Efetivamente, as 90 vezes em que os verbos “dever” ou “recomendar” figuram no Regulamento de Avaliação enfraquecem aspetos tão importantes como a concentração excessiva de trabalho em certas alturas do semestre, o grau de dificuldade entre data normal e de recurso, a disponibilização dos critérios de correção de projetos e exames e dos enunciados destes últimos. Em banho maria fica também a metodologia a adotar na realização de projetos: “devem ser previstos pontos de comentários intermédios para acompanhar o progresso” e “é aconselhada a indicação de uma estimativa do tempo necessário para desenvolver cada uma das componentes do trabalho”. Assim, a maioria dos projetos realizados em unidades curriculares do IST são uma espécie de “caixa negra” que é submetida às cegas no último minuto possível, avaliada com critérios desconhecidos pelos estudantes sem qualquer feedback para além da nota final, levando a que os estudantes nunca sejam confrontados com o trabalho desenvolvido e não percebam o que erraram e no que podem melhorar num futuro projeto. 

O website do CP está recheado de recursos e sugestões que, implementados, transformariam por completo a experiência estudantil e, quase inevitavelmente, resolveriam a ineficiência formativa. É a diferença entre o Técnico ser uma escola difícil ou ser uma escola onde se aprende muito: nunca serão mutuamente exclusivas mas assumir uma ou outra como prioridade trará resultados em tudo distintos.

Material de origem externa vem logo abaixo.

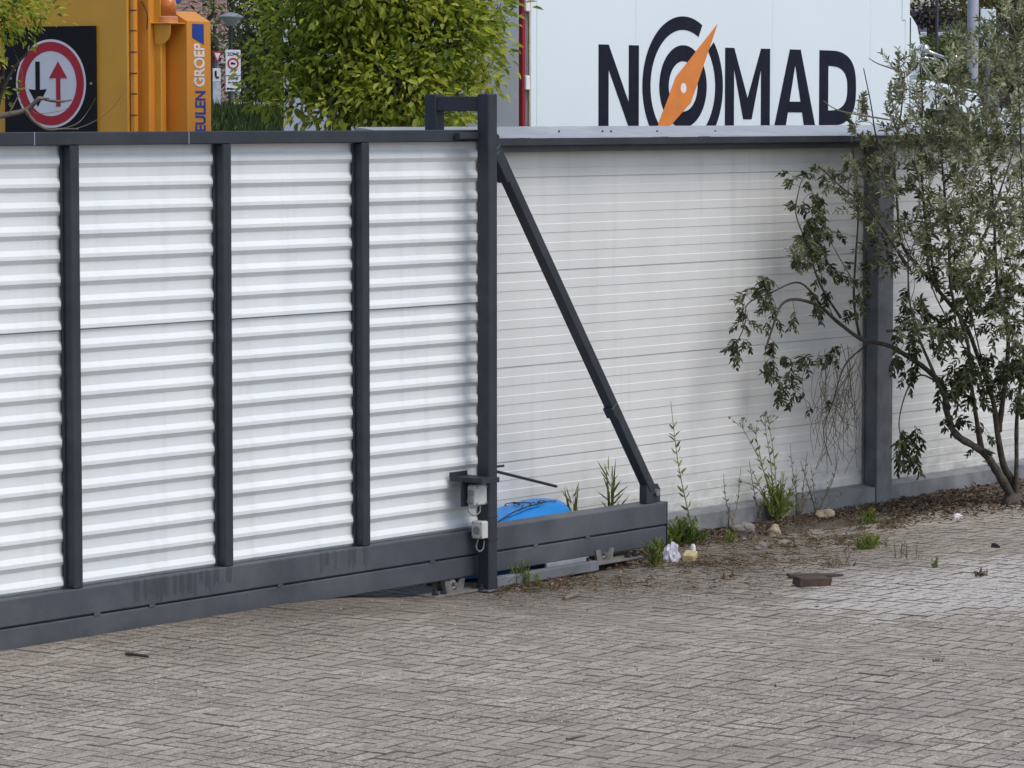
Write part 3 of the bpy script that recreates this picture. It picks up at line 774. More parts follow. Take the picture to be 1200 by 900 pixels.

No âmbito do programa SmILe,”Smart Interactive Learning”, Sofia Sá, psicóloga educacional e professora convidada no IST, identifica boas práticas de feedback eficaz e recomenda avaliações frequentes que não impactem fortemente as notas finais do aluno: mesmo depois da implementação do Novo Modelo de Ensino, o nosso sistema de avaliação permanece fortemente centrado em exames. Paradoxalmente, esta quebra com o típico exame final, que muitos vêem como “facilitismo”, permitiria aos estudantes aprender mais e melhor: não é isto, afinal, que é a exigência?

Enquanto o poder do Conselho Pedagógico não for muito além da emissão de recomendações, metodologias e ferramentas, estas só serão aproveitadas pelos mesmos professores que já seguem a “nova verdade científica” de Planck e a ineficiência formativa terá que continuar a ser remendada com tratamentos sintomáticos.

Compactuar com este paradigma é aceitar as más práticas, assim identificadas pela CAMEPP: “a erosão acelerada de conhecimentos após o momento de avaliação constitui uma das deficiências claras deste modelo de aprendizagem em que se estuda para o exame”. É um comportamento que se autoperpetua: até os alunos mais dedicados são forçados a optar pelo caminho da memorização para não desperdiçarem tempo de estudo.